2013年12月10日 06時03分04秒 | 読書
今年は、NHK-TVの大河ドラマ『八重の桜』をおもしろく観ています。戊辰戦争における会津攻防戦を前半のクライマックスとして、後半は明治の京都を舞台として、新島襄と再婚し同志社英学校の運営に苦心する話が中心でした。
これをきっかけに読んだ『幕末銃姫伝』に続き、「会津の桜・京都の紅葉」の副題を持つ、藤本ひとみ著『維新銃姫伝』を読みました。前著に続く物語は、大河ドラマとの相乗作用で、なかなか興味深く、おもしろいものです。
本書の構成は、

第1章 会津開城
第2章 求婚
第3章 斗南の苦闘
第4章 それぞれの決断
第5章 再会
第6章 銃姫と武士

というものですが、本書ではテレビの大河ドラマとは想定が異なっている点がいくつかあるようです。
例えば本書では、山本八重と山川大蔵との相思とすれ違いをドラマのポイントとしていますし、兄・山本覚馬の支えとなった時栄さんは、ずいぶん狡猾な女性のように描かれています。

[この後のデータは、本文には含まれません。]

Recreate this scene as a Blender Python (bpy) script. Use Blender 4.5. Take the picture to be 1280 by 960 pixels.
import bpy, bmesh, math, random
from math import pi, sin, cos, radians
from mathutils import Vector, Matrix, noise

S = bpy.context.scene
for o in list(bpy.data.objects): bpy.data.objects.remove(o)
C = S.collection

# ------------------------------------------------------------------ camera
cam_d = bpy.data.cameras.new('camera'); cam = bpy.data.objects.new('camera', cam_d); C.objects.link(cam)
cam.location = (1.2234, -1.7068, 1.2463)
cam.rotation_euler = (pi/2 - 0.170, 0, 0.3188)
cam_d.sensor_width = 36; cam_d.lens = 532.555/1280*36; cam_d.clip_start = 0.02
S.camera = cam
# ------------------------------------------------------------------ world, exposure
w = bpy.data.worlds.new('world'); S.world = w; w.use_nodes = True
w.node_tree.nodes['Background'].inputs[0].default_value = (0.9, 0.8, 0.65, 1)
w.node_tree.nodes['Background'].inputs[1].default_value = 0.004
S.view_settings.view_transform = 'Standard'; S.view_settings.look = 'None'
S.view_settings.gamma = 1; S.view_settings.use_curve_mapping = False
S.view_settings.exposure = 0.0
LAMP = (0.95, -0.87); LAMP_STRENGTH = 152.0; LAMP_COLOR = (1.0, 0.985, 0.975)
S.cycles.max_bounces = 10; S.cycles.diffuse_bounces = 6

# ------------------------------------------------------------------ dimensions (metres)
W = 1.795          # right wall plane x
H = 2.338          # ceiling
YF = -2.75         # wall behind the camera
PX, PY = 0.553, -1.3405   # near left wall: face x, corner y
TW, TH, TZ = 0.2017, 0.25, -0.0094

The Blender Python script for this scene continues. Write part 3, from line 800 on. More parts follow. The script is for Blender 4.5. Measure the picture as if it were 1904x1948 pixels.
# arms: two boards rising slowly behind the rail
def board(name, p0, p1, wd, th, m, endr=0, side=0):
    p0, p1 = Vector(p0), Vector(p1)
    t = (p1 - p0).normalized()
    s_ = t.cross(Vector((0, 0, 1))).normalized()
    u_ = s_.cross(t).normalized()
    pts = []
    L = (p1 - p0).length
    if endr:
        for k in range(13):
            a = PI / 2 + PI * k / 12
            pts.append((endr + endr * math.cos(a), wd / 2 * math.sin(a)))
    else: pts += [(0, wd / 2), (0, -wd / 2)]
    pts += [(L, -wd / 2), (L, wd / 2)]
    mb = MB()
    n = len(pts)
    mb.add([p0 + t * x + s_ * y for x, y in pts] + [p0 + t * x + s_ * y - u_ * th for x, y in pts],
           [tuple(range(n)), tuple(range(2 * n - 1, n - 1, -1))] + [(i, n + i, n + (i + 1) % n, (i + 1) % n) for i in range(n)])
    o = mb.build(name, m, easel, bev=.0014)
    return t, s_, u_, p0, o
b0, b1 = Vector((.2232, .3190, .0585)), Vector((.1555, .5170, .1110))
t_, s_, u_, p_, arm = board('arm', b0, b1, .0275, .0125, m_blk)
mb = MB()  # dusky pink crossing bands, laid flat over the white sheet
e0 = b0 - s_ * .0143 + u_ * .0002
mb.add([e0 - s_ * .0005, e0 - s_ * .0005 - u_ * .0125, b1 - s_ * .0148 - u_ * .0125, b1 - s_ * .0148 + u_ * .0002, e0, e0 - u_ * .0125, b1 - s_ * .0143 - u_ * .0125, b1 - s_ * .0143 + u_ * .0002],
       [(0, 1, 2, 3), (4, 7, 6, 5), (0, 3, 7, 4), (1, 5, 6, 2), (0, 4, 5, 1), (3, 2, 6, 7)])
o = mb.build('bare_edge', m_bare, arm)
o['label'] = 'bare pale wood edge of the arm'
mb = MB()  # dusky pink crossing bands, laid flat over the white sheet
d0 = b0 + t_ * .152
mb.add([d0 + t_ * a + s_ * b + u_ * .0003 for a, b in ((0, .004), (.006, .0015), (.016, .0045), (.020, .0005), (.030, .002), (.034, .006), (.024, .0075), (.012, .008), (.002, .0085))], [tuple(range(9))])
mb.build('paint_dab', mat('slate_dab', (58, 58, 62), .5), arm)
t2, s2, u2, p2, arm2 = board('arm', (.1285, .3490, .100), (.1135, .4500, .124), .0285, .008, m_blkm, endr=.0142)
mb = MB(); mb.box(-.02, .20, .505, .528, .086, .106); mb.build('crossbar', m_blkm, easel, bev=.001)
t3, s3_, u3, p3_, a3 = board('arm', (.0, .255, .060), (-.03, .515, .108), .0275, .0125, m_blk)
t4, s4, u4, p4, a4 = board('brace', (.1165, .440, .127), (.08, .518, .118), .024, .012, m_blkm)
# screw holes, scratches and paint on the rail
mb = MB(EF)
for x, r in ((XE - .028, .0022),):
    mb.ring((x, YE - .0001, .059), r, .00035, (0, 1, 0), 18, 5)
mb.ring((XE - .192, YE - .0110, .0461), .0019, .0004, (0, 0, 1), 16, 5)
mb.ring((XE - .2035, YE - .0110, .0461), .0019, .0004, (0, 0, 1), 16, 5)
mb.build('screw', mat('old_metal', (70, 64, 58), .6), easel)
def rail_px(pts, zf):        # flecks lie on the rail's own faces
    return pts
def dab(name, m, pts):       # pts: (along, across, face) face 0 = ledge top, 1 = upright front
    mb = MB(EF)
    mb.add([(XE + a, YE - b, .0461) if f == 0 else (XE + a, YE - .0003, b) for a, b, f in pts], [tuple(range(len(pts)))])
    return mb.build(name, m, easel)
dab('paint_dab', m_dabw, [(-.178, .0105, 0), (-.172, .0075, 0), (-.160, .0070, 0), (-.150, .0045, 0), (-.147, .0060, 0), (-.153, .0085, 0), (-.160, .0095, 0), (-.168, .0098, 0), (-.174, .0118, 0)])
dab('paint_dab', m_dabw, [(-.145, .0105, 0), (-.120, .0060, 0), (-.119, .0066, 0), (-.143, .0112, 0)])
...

また、西南戦争での西郷隆盛の描き方なども、番組とはだいぶ違っています。どちらがどうだと言うよりも、映像として求められるものと想像力の世界との違いなのでしょう。
この点、最も典型的な例が、大久保利通の描き方かもしれません。捕えられ、裁判にかけられる江藤新平を見たその日、山川大蔵が聞いたのは、大久保が腰巾着の岩村に言った言葉:

「おい、岩村、江藤のあのくやしそうな顔を見たか。笑止千万。わが生涯にこれほど愉快なことはない」
「今夜は祝杯だ」

という具合です。それが番組では、西南戦争終結後に大久保が西郷の戦死を嘆く場面を作っていました。このあたり、万人向けに配慮しなければならない大河ドラマと、「嫌なヤツ」大久保利通という作者個人の考えを強く打ち出せる小説との違いでしょう。

いずれにしろ、会津の側から維新を描けば、御宸翰の存在や勅許の偽造など、皇國史観あるいは薩長史観とはまるで違うものになってしまいます。この大筋では、本書も大河ドラマも共通のものになっているようで、このあたりがおそらく歴史の実状に近いのでは、と思われます。